Opinion
December 21, 1951. Rehearing Denied January 15, 1952.
Appeal from the Circuit Court, Dade County, George E. Holt, J.
Anderson Nadeau, Miami, for appellant.
Robert C. Lane, Miami, and Boardman, Bolles Kates, Miami, for appellee.
This appeal is from a final decree of divorce wherein the sums of $250 per month as permanent alimony, and permanent attorneys' fees of $1000, in addition to a temporary fee of $500, were allowed.
The appeal does not question that part of the decree granting the divorce, but is limited to assignments of error, based upon the amounts allowed for permanent alimony and for temporary and permanent attorneys' fees.
A prior divorce proceeding was instituted on the 22nd day of July, 1949, and progressed to the point where temporary alimony and attorneys' fees were allowed. The same counsel represented Mrs. Armour in each case. In the first case a temporary fee of $1000 was allowed and the husband paid the wife $2500 at the time of the reconciliation and the dismissal of the first suit.
The parties were married on August 14, 1947, and there were no children as a result of this marriage. The present action was instituted on March 14, 1951. The appellant complains: (1) that the amount of alimony of $250 per month for an unlimited time is too much and is unreasonable in view of the abilities and necessities of the parties, and (2) that the amount of $1000 as a permanent fee in the proceeding below is excessive in view of the fact that the wife had already been awarded $1000 in the first suit and $500 as a temporary fee in the second suit, and the sum of $250 in this court for services rendered, or to be rendered on this appeal.
There seems to be little, if any, dispute about the facts as to the necessities of the parties and their abilities. Each of them must live. The high cost of living affects one as much as it does the other. Prior to her marriage the wife was engaged in the real estate business and earned approximately $3500 per year and lived on that amount. She is still capable of earning that amount, or at least, she has shown no reason why she cannot engage in the same activity and earn that amount.
The husband prior to his marriage had been engaged as a funeral director and sold his business and moved to Florida. After moving to Florida, he was engaged as a real estate salesman.

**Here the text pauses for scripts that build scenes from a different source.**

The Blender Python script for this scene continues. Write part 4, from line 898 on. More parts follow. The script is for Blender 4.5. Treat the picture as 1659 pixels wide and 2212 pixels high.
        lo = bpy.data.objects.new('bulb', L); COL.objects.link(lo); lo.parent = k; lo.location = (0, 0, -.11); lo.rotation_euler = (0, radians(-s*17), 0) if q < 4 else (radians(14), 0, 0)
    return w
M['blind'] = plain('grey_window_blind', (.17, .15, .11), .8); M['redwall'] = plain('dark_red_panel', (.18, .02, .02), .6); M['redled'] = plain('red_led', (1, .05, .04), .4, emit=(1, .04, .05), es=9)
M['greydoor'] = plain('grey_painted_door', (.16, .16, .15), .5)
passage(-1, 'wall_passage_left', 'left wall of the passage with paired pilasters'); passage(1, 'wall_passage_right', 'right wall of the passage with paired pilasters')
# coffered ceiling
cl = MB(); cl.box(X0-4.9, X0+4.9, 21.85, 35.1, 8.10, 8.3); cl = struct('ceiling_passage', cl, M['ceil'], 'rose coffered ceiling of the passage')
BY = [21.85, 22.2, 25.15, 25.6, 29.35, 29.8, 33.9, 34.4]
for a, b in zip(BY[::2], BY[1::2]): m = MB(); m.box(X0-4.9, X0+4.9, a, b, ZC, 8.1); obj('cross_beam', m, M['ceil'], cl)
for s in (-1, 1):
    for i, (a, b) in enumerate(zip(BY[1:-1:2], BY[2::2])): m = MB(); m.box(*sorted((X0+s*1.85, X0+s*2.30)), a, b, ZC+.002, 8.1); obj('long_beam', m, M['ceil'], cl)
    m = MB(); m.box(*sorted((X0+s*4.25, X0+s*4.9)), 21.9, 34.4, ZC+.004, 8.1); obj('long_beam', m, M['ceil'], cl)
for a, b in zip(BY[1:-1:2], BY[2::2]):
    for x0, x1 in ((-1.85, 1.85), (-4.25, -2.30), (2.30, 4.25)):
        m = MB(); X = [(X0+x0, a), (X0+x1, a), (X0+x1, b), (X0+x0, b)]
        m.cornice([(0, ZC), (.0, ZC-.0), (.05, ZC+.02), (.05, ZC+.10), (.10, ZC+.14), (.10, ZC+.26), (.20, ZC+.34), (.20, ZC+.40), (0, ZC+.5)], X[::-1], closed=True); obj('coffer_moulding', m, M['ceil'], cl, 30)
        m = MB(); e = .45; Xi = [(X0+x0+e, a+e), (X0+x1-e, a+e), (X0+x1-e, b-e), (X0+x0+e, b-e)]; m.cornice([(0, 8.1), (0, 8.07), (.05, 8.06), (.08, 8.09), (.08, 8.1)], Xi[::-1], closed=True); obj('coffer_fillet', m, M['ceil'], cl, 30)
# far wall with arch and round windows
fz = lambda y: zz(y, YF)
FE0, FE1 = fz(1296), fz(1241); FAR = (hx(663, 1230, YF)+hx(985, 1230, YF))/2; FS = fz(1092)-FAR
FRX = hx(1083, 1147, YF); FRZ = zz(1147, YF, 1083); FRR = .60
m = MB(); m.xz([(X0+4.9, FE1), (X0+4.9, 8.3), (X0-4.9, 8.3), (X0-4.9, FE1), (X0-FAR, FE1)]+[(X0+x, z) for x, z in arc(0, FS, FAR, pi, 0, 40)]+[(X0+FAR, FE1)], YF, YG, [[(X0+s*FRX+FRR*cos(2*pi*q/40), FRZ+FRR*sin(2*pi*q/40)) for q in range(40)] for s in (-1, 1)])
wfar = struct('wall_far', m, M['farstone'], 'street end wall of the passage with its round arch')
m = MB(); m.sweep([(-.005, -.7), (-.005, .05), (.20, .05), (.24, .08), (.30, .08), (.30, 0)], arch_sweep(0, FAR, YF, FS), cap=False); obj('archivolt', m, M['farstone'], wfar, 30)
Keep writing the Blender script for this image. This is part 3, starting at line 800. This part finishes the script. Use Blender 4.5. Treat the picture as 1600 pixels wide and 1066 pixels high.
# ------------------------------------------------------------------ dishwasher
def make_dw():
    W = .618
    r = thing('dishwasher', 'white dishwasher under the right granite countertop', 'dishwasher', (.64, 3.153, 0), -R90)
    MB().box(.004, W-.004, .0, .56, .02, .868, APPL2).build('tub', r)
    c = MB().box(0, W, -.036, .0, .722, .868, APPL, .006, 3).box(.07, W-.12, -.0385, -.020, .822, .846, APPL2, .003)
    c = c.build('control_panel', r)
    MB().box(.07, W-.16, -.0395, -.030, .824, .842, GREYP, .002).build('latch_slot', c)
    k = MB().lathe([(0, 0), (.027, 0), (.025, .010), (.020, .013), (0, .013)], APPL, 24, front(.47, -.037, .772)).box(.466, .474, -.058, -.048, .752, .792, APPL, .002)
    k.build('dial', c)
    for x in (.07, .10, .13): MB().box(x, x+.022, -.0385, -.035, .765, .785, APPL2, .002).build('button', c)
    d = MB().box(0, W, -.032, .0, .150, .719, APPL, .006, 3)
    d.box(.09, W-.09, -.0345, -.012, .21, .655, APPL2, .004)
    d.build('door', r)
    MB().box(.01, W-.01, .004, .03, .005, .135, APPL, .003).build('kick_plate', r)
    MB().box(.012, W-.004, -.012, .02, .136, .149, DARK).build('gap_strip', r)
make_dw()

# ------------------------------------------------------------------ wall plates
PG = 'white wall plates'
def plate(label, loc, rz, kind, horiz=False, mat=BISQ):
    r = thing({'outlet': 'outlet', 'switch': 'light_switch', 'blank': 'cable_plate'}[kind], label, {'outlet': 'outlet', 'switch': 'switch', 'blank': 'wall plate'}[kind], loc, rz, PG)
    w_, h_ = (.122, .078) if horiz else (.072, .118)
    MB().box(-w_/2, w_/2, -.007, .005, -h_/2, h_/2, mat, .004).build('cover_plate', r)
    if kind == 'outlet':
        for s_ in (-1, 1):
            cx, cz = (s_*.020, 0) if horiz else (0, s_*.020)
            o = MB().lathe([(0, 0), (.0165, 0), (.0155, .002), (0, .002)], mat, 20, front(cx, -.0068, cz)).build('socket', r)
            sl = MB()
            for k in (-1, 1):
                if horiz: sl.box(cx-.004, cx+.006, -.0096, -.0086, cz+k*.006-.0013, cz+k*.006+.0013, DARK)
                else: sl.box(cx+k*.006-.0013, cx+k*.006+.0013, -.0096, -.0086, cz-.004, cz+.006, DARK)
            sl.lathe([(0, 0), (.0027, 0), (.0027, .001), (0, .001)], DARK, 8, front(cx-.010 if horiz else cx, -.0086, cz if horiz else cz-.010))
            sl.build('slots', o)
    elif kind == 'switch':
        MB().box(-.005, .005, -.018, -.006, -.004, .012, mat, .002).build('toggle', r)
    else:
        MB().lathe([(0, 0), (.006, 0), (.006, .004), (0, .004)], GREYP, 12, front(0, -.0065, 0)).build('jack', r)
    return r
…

In 1950 it appears that he had capital assets of about $78,000. For the years 1948, 1949 and 1950 his gross earnings were $3,262, $3,869 and $2,006 for the respective years. It, therefore, appears that the wife is able to earn as much, if not more than the husband.
In view of these facts, we think that $250 per month as an award for permanent alimony is excessive and the same should be reduced to $150 per month.
With reference to the amount allowed and awarded for permanent attorneys' fees, this second divorce suit should be considered as a continuation of the first suit. The same attorneys represented the same parties. The first suit was dismissed after the payment of $1000 for attorneys' fees and the sum of $2500 to the wife. The successful prosecution of the second suit involved no unusual legal questions and no unusual amount of time. The amount awarded as a temporary fee should be taken into consideration in making an award for a permanent fee. Even eliminating the $1000, which had been paid as attorneys' fees in the first suit, an award of $1500 for the services rendered in the second suit, which includes temporary and permanent fees, is excessive, and should be reduced by the sum of $500. In other words, the permanent fee in this second suit should be $500 instead of $1000 and this would still leave an attorneys' fee in the second suit of $1000 in addition to the $250 heretofore allowed by this court for services in connection with this appeal. See Riesner v. Riesner, 136 Fla. 129, 186 So. 669; Brunner v. Brunner, 159 Fla. 762, 32 So.2d 736; Schuberth v. Schuberth, Fla., 52 So.2d 332.
There has also been filed a petition for additional attorneys' fees for services to be rendered in this appeal. In view of what we have said and as there appears no sufficient justification for any additional award of attorneys' fees, the said petition is denied, and the decree is reversed in the particulars herein set forth for further proceedings in accordance with this opinion.
SEBRING, C.J., and CHAPMAN and ROBERTS, JJ., concur.